CHAPTER IX.

THE SPECTRE HUNTSMAN AND THE FURIOUS HOST.

He the seven birds hath seen that never part,
Seen the seven whistlers on their mighty rounds,
And counted them! And oftentimes will start,
For overhead are sweeping Gabriel's hounds,
Doomed with their impious lord the flying hart,
To chase for ever on äerial grounds.

Wordsworth.

"Amongst the most prominent of the demon superstitions prevalent in Lancashire," says Mr. T. T. Wilkinson, "we may first instance that of the Spectre Huntsman, which occupies so conspicuous a place in the folk-lore of Germany and the north.
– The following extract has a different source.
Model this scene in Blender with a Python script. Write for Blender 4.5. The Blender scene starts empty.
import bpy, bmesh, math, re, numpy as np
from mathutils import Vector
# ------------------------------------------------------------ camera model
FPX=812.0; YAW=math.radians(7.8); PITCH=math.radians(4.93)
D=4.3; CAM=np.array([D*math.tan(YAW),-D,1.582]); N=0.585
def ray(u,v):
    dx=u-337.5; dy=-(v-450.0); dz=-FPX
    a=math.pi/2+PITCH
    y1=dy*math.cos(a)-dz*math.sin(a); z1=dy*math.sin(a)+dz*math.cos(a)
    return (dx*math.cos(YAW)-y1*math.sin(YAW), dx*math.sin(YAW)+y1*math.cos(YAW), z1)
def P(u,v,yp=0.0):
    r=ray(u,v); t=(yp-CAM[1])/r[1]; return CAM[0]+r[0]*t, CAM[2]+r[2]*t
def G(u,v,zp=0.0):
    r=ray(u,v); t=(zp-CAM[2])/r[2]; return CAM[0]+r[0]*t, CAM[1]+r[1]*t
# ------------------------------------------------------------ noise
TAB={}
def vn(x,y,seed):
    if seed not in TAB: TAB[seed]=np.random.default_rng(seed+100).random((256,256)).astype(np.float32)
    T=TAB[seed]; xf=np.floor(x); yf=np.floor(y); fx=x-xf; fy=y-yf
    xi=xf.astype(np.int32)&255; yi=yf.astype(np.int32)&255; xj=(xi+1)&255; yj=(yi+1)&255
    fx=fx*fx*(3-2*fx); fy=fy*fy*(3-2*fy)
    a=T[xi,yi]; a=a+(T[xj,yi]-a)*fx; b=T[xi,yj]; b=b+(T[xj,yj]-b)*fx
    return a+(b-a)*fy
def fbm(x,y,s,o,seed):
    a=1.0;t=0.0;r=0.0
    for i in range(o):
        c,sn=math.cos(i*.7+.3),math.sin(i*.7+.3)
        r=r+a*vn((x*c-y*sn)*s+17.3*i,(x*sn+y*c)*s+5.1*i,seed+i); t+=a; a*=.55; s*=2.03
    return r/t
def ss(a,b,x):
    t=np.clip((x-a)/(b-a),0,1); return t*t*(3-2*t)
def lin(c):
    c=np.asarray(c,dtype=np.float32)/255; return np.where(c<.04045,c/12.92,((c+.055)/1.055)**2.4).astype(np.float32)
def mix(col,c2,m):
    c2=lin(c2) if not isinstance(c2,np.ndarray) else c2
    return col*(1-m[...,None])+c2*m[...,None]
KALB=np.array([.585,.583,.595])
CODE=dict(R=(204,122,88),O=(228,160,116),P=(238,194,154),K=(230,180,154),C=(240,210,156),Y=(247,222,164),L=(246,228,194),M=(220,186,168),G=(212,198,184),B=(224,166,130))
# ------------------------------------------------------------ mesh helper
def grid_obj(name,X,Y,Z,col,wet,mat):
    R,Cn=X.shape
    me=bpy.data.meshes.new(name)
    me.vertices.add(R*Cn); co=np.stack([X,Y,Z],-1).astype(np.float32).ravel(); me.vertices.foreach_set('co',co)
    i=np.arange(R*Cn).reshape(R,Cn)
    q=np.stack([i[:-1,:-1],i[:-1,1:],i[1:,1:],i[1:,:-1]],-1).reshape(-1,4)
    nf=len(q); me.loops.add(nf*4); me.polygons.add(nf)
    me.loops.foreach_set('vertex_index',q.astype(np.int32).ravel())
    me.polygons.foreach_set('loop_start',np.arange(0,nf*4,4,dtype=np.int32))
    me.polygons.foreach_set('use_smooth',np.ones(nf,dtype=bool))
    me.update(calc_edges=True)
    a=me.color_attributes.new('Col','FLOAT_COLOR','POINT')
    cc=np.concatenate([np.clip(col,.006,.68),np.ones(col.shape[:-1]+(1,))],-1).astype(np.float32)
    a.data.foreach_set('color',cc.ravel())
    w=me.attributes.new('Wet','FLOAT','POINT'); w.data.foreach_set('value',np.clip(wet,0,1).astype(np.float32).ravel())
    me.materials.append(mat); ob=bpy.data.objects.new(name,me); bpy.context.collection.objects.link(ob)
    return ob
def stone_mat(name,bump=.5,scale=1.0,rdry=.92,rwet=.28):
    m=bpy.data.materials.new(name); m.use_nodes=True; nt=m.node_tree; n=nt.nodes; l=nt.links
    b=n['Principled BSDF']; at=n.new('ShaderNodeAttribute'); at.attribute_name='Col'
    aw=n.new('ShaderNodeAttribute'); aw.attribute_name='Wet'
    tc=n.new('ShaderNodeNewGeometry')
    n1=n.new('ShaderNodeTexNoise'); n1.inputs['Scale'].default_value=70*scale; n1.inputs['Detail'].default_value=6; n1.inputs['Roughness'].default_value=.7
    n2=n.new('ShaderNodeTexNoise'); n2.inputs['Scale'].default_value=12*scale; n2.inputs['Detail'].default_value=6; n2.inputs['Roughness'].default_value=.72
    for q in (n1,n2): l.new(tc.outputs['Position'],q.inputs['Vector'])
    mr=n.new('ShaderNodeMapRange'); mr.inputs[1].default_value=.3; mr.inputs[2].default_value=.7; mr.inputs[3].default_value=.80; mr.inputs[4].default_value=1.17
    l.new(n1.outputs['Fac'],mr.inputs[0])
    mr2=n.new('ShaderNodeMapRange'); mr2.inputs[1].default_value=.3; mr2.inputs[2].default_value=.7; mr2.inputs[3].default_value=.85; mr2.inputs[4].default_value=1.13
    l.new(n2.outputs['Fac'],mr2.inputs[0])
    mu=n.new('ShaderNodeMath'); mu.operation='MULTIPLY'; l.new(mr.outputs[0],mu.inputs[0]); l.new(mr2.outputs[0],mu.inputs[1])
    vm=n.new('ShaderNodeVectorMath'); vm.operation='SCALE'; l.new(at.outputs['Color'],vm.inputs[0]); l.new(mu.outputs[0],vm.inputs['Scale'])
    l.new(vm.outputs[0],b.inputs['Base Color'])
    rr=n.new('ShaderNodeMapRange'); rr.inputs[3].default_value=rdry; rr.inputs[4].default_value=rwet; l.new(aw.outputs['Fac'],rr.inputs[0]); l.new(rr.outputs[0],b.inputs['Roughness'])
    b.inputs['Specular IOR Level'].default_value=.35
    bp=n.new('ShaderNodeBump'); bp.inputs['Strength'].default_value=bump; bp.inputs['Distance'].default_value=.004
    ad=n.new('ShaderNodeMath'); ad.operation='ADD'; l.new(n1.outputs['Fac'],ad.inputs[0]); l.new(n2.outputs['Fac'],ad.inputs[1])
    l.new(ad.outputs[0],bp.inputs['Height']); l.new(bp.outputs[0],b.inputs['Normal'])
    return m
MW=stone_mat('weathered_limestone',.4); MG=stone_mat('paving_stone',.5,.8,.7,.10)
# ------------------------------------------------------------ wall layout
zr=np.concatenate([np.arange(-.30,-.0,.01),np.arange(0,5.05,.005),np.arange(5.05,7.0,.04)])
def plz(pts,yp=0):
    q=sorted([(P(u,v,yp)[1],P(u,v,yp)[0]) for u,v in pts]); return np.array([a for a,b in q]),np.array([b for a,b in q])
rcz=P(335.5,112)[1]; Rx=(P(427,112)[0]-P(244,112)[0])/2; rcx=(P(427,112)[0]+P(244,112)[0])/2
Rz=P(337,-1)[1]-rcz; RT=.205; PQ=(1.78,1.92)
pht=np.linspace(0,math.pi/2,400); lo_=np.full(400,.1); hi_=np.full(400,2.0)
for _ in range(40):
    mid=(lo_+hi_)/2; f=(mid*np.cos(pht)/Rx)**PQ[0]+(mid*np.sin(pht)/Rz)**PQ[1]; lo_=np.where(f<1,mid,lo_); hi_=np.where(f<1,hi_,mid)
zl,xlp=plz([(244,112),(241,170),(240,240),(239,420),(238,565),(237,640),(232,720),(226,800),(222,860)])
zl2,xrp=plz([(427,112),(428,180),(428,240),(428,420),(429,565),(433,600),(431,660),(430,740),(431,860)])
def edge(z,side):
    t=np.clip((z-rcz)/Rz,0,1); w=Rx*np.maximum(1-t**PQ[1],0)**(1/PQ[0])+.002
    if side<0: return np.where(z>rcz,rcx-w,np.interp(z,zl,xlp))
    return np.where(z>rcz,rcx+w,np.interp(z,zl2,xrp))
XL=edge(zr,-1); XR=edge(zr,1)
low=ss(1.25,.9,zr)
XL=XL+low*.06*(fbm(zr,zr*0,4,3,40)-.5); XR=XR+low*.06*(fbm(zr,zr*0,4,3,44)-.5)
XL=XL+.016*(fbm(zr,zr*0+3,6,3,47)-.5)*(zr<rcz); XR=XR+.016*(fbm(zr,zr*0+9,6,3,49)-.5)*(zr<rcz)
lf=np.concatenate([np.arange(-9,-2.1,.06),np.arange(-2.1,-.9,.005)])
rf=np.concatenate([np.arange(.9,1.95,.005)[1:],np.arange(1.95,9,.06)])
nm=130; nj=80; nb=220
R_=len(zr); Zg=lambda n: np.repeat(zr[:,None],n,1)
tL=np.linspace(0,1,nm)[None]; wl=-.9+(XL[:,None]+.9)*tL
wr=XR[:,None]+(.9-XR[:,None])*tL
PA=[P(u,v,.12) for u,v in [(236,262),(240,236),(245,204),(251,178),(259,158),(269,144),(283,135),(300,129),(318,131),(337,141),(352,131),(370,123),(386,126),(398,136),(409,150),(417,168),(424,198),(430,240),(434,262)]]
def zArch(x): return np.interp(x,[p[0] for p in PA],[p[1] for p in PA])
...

This superstition is still extant in the gorge of Cliviger, where he is believed to hunt a milk white doe round the Eagle's Crag, in the vale of Todmorden, on All Hallows Eve. His hounds are said to fly yelping through the air on many other occasions, and, under the local name of 'Gabriel Ratchets,' are supposed to predict death or misfortune to all who hear the sounds."

This superstition is known about Leeds, and other places in Yorkshire, as "Gabble Retchet," and refers more especially to the belief that the souls of unbaptised children are doomed to wander in this stormy fashion about the homes of their parents.

These peculiar superstitions appear to have nearly died out, or to have become merged into some other legends based on the action of the Aryan storm-gods, Indra, Rudra, and their attendant Maruts or Winds, both in Great Britain and Ireland. According to a writer in the Quarterly Review, of July, 1836, the wild huntsman still lingers in Devonshire. He says, "the spectre pack which hunts over Dartmoor is called the 'wish hounds,' and the black 'master' who follows the chase is no doubt the same who has left his mark on Wistman's Wood," a neighbouring forest of dwarf oaks.

The late Mr. Holland, of Sheffield, referring to this superstition, in 1861, says, "I can never forget the impression made upon my own mind when once arrested by the cry of these Gabriel hounds as I passed the parish church of Sheffield, one densely dark and very still night. The sound was exactly like the greeting of a dozen beagles on the foot of a race, but not so loud, and highly suggestive of ideas of the supernatural." Mr. Holland has embodied the local feeling on this subject in the following sonnet:—

Oft have I heard my honoured mother say,
How she has listened to the Gabriel hounds—
Those strange unearthly and mysterious sounds,
Which on the ear through murkiest darkness fell;
And how, entranced by superstitions spell,
The trembling villager not seldom heard,
In the quaint noise of the nocturnal bird
Of death premonished, some sick neighbour's knell.
I, too, remember once at midnight dark,
How these sky-yelpers startled me and stirred
My fancy so, I could have then averred
A mimic pack of beagles low did bark.
Nor wondered I that rustic fear should trace
A spectral huntsman doomed to that long moonless chase.

In classic mythology this wild hunt myth is parallelled by the career of Orion, the "mighty hunter, the cloud raging in wild freedom over hills and dales." Seeking to make the beautiful Aerô his bride, he is blinded by her father, who caught him asleep. After recovering his sight by a journey towards the rising sun, he vainly endeavours to seize upon and punish his enemy. In his wanderings he meets with and is beloved by Artemis (Diana), one of the dawn-goddesses. The Rev. G. W. Cox says, "It is but the story of the beautiful cloud left in darkness when the sun goes down, but recovering its brilliance when he rises again in the east." After his death, being so nearly akin to the powers of light, Asklêpios "seeks to raise him from the dead, and thus brings on his own doom from the thunderbolts of Zeus—a myth which points to the blotting out of the sun from the sky by the thundercloud, just as he was rekindling the faded vapours which lie motionless on the horizon." Orion's hound afterwards became the dog-star, Sirius. Hence our name dog days for parching weather.